On August 16, 2002, A-22, a BP oil well on the North Slope, exploded, burning and maiming a worker, Don Shugak. The company denied failing to inspect the well, but nevertheless closed 137 of its other wells for tests, losing 50,000 barrels a day, a significant financial loss to the Alaskan economy. BP announced that a mechanical integrity test had previously been conducted on the damaged well, and that it had shown no cause for concern. Robert Brian accused the company of lying, complained that it was seeking to silence him, and then resigned. “BP,” Chuck Hamel wrote to the company, “appears to be engaged in a cover up of its operations violating regulations… and safe industry standards.” In November 2002, Robert Brian testified to a congressional committee about the pressure to be silent placed upon him before he left BP. “There is no doubt that cost-cutting and profits have taken precedence over safety and the environment,” he said, asking rhetorically whether, rather than “Beyond Petroleum,” BP actually stood for “Beyond the Pale.” A few weeks later, just before Christmas, an explosion in Alaska killed Rodney Rost, a BP employee. BP would be fined $1 million by Alaska’s regulators for failing to prevent these accidents. Steve Marshall had reason for concern. An internal report about the A-22 accident revealed that production at the well had, as Brian alleged, restarted “without taking adequate safeguards,” making BP responsible for the explosion.
Kip Sprague, working in Richard Woollam’s anticorrosion team, blamed a lack of money. Despite the criticism of BP for poor engineering practices, the improvements to methods of inspecting the pipelines for corrosion advised by the Coffman report had barely been implemented. The company still relied on ultrasonic equipment and visual checks, which missed existing corrosion points. On April 10, 2005, three weeks after the Texas City explosion and three years after the first accidents in Alaska, Sprague protested to Marshall about his refusal to approve an enhanced anticorrosion program. “After 20 years of minimalist resources and maintenance,” Sprague e-mailed, delivering an adequate program “overnight” was impossible. “Reliable funding and resources is a yo-yo, accurate scheduling activities is a joke… we are sitting on a huge backlog of over 1,000 locations.” Twenty years of parsimony, both Sprague and Marshall knew, could not be rectified overnight. Expertise and understanding, and not just extra money, were needed.
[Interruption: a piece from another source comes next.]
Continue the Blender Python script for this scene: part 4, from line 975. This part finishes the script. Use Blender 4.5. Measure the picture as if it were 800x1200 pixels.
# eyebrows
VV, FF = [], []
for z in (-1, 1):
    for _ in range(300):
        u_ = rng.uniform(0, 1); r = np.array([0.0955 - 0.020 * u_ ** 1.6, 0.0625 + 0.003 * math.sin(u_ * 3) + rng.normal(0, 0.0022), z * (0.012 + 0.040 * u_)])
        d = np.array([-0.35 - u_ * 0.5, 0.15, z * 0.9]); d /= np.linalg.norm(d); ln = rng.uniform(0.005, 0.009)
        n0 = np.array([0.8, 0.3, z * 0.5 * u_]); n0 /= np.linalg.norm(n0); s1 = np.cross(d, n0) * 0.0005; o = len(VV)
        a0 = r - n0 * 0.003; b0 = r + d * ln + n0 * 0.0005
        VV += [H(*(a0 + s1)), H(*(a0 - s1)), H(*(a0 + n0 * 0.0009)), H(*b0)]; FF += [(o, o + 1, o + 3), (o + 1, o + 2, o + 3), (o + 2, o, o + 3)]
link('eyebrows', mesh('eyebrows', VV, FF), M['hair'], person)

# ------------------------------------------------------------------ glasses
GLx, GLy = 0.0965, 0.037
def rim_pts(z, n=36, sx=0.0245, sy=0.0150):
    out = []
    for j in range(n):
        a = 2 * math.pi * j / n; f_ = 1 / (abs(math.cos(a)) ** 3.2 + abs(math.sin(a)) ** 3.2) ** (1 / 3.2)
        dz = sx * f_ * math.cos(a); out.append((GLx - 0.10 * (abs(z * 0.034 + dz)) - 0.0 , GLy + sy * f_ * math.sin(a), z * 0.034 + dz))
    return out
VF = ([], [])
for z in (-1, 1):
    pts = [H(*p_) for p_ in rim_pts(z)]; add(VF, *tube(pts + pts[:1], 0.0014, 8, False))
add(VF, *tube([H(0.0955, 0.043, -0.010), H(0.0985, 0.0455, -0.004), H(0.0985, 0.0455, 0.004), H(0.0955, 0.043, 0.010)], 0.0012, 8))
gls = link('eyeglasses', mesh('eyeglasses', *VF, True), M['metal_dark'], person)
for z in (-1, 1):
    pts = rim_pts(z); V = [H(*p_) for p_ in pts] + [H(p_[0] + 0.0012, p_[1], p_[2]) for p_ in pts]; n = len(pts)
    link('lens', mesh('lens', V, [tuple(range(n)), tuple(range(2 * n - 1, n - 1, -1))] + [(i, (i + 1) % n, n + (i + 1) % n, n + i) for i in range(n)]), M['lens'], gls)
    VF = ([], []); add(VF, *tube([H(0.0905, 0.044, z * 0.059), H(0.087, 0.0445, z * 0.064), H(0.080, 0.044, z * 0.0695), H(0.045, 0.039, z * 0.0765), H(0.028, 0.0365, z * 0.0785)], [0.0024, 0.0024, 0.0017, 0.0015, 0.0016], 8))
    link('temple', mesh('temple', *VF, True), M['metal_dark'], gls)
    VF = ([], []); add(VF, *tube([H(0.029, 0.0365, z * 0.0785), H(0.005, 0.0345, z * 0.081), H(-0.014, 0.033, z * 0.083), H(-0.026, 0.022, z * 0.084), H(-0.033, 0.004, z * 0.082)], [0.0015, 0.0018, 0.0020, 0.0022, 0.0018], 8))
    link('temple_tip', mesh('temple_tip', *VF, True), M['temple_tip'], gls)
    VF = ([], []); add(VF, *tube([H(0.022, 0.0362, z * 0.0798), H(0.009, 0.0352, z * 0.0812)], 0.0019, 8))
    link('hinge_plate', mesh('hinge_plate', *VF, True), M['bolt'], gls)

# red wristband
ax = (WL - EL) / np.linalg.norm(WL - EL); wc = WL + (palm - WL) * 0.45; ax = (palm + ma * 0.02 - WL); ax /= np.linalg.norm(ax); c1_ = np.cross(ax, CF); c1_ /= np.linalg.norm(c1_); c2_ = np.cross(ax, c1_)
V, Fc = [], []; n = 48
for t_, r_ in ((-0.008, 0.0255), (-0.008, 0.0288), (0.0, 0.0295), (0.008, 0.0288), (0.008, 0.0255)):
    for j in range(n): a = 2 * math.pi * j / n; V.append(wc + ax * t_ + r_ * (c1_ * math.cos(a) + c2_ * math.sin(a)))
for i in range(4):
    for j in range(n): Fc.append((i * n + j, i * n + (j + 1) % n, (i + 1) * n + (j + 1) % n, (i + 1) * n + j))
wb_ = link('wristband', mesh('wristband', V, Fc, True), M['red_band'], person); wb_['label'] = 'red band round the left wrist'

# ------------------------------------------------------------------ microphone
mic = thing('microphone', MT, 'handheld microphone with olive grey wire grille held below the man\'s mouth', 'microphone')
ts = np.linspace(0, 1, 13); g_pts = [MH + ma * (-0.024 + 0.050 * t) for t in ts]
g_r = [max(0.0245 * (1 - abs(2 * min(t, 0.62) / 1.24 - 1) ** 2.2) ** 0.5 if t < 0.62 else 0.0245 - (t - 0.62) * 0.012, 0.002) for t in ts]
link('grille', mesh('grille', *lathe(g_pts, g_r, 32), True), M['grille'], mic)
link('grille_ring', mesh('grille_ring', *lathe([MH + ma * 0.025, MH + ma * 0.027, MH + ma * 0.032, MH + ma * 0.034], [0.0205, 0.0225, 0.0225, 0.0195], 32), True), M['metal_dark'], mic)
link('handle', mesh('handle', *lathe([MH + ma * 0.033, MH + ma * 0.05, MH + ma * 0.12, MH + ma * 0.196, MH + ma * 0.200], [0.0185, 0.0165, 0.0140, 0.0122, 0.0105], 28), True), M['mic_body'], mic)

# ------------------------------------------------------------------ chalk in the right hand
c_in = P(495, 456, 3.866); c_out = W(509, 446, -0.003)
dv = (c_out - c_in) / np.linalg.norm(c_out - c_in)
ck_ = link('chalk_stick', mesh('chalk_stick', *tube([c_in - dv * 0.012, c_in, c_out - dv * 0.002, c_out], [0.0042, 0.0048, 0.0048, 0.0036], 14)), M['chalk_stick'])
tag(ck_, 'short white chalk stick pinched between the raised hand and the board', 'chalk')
John Browne was unaware of the safety problems in Alaska. His political priority was seemingly to lobby in Washington for access to the ANWR, alth
ough his support was not genuine. George Bush and the Texan oil lobby, he knew, were eager to exploit any oil reserves that would minimize America’s reliance on Saudi Arabia. Although environmentalists raised the specter of ruining a 19-million-acre wilderness, Browne expected that rising oil prices, and his own star status as North America’s biggest oil and gas producer, would spur the administration to win sufficient support for legislation in Congress. The mood was only soured by the state of Alaska’s decision to launch an antitrust suit against Exxon and BP for conspiring to withhold its natural gas from US markets. Depressed by the state’s declining fortunes and frustrated by the delay in building the $20 billion pipeline, Alaska’s politicians accused the two oil companies of “corporate greed” in their efforts to reinforce their power over North Slope supplies.
Alaska’s legalistic gripes were inconsequential compared to the simmering unease in BP’s headquarters about technical incompetence. Memories of Texas City had not faded, although John Manzoni decided to leave the corporation, when, in July 2005, in the wake of Hurricane Dennis, Thunder Horse, BP’s $1 billion status symbol in the Gulf of Mexico, was discovered to be listing 20 degrees. Production would be delayed for at least a year, and repairs would cost at least £250 million. The alarm within BP after Texas City had been mild; after Thunder Horse the stakes were raised. BP’s technical incompetence, rather than Hurricane Dennis, had caused the listing. Lacking in-house experts to scrutinize the platform’s design and construction, BP had relied on freelance contractors. The internal inquiry revealed the consequences of Browne’s apparent indifference toward maintaining engineering excellence within BP. He had deflected criticism by presenting Peter Sutherland with an expert’s report describing Thunder Horse as the victim of cutting-edge engineering. Sutherland was unaware that Exxon’s, Shell’s and Schlumberger’s specialists ridiculed that conclusion, but the chairman knew that, at the age of 57, Browne could not change course, and he was disturbed by the irritation aroused among the staff by Browne’s introduction of the “Green Book” to improve safety. Then, on March 2, 2006, while in London he heard about the oil leak in Alaska. Across the state there was outrage, not only about the spill but, more important, about the gift to environmentalists opposed to opening up the ANWR.